§ YOUR GOAL: Copy everything in the data below exactly except the pictures.

§ COLLECTED DATA:
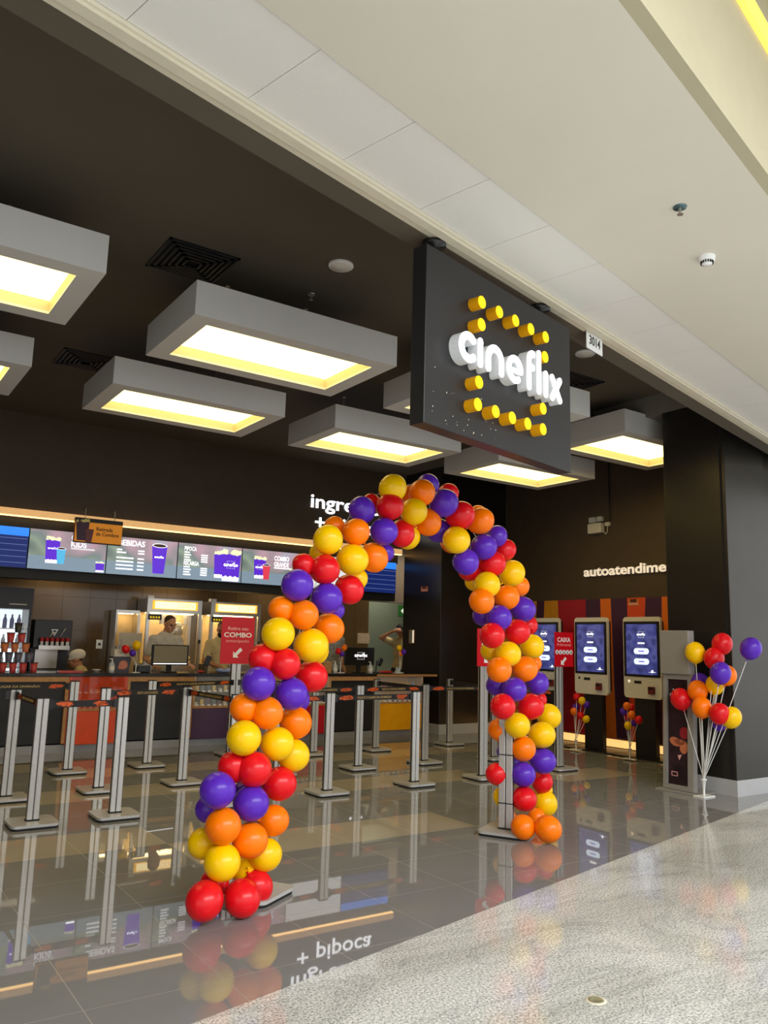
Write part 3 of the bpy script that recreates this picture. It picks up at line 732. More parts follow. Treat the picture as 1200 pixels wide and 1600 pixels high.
for i in range(18):
    o = tag(MB().box(-.155, .155, -.1, .1, 0, .011, bev=.004).build('paper_tray', M['paper'], None, (4.0, 12.85, 1.335+.0115*i)), 'white paper tray, one of the tall stack behind the man in grey', 'tray', 'tall tray stack')
t = thing('till_monitor', 'black till monitor with idle olive-grey screen in front of the man in grey', 'monitor', (4.1, 11.3, 1.0005), .12)
MB().box(-.28, .28, -.02, .02, .1, .385, bev=.006).build('casing', M['black'], t); MB().box(-.255, .255, -.022, -.019, .14, .37).build('display', M['grey_monitor'], t)
MB().box(-.255, .255, -.0235, -.021, .115, .128).build('light_bar', M['scr_white'], t); MB().box(-.035, .035, .0, .03, .01, .14).box(-.09, .09, -.08, .08, 0, .014, bev=.004).build('stand', M['black'], t)
t = thing('receipt_printer', 'black receipt printer left of the idle till monitor', 'printer', (3.72, 11.33, 1.0005))
MB().box(-.09, .09, -.1, .1, 0, .1, bev=.012).build('casing', M['black'], t); MB().box(-.06, .06, -.03, -.02, .1, .104).build('paper_slot', M['white_plastic'], t)
t = thing('mouse', 'red computer mouse at the right of the idle till monitor', 'mouse', (4.53, 11.2, 1.0005)); MB().ell((0, 0, .018), (.05, .033, .018)).build('shell', M['red_item'], t)
t = thing('card_reader', 'black card reader on a stalk left of the red combo sign', 'card reader', (4.63, 11.35, 1.0005))
MB().cyl((0, 0, 0), (0, 0, .012), .05).cyl((0, 0, .01), (.0, .0, .12), .012).build('stalk', M['black'], t); MB().box(-.04, .04, -.015, .015, .1, .25, bev=.008, mat=Matrix.Rotation(R(20), 4, 'Y')).build('terminal', M['black'], t)
tag(MB().ell((4.93, 11.3, 1.022), (.12, .07, .022)).ell((4.86, 11.28, 1.035), (.06, .05, .03)).ell((4.99, 11.31, 1.035), (.06, .045, .03)).build('folded_cloth', M['blue_cloth']), 'crumpled pale blue cloth on the counter under the red combo sign', 'cloth')
tag(MB().box(2.55, 2.85, 11.03, 11.13, 1.0003, 1.03, bev=.006).build('sauce_tray', M['cup_red']), 'small reddish tray near the counter edge left of the crouching worker', 'tray')
t = thing('bowl', 'small pale bowl between the crouching worker and the gel bottle', 'bowl', (3.12, 11.4, 1.0005)); MB().lathe([(0, 0), (.03, 0), (.06, .03), (.064, .035), (.056, .033), (.02, .008), (0, .008)], seg=20).build('shell', M['paper'], t)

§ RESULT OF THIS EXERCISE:
Write part 3 of the bpy script that recreates this picture. It picks up at line 732. More parts follow. Treat the picture as 1200 pixels wide and 1600 pixels high.
for i in range(18):
    o = tag(MB().box(-.155, .155, -.1, .1, 0, .011, bev=.004).build('paper_tray', M['paper'], None, (4.0, 12.85, 1.335+.0115*i)), 'white paper tray, one of the tall stack behind the man in grey', 'tray', 'tall tray stack')
t = thing('till_monitor', 'black till monitor with idle olive-grey screen in front of the man in grey', 'monitor', (4.1, 11.3, 1.0005), .12)
MB().box(-.28, .28, -.02, .02, .1, .385, bev=.006).build('casing', M['black'], t); MB().box(-.255, .255, -.022, -.019, .14, .37).build('display', M['grey_monitor'], t)
MB().box(-.255, .255, -.0235, -.021, .115, .128).build('light_bar', M['scr_white'], t); MB().box(-.035, .035, .0, .03, .01, .14).box(-.09, .09, -.08, .08, 0, .014, bev=.004).build('stand', M['black'], t)
t = thing('receipt_printer', 'black receipt printer left of the idle till monitor', 'printer', (3.72, 11.33, 1.0005))
MB().box(-.09, .09, -.1, .1, 0, .1, bev=.012).build('casing', M['black'], t); MB().box(-.06, .06, -.03, -.02, .1, .104).build('paper_slot', M['white_plastic'], t)
t = thing('mouse', 'red computer mouse at the right of the idle till monitor', 'mouse', (4.53, 11.2, 1.0005)); MB().ell((0, 0, .018), (.05, .033, .018)).build('shell', M['red_item'], t)
t = thing('card_reader', 'black card reader on a stalk left of the red combo sign', 'card reader', (4.63, 11.35, 1.0005))
MB().cyl((0, 0, 0), (0, 0, .012), .05).cyl((0, 0, .01), (.0, .0, .12), .012).build('stalk', M['black'], t); MB().box(-.04, .04, -.015, .015, .1, .25, bev=.008, mat=Matrix.Rotation(R(20), 4, 'Y')).build('terminal', M['black'], t)
tag(MB().ell((4.93, 11.3, 1.022), (.12, .07, .022)).ell((4.86, 11.28, 1.035), (.06, .05, .03)).ell((4.99, 11.31, 1.035), (.06, .045, .03)).build('folded_cloth', M['blue_cloth']), 'crumpled pale blue cloth on the counter under the red combo sign', 'cloth')
tag(MB().box(2.55, 2.85, 11.03, 11.13, 1.0003, 1.03, bev=.006).build('sauce_tray', M['cup_red']), 'small reddish tray near the counter edge left of the crouching worker', 'tray')
t = thing('bowl', 'small pale bowl between the crouching worker and the gel bottle', 'bowl', (3.12, 11.4, 1.0005)); MB().lathe([(0, 0), (.03, 0), (.06, .03), (.064, .035), (.056, .033), (.02, .008), (0, .008)], seg=20).build('shell', M['paper'], t)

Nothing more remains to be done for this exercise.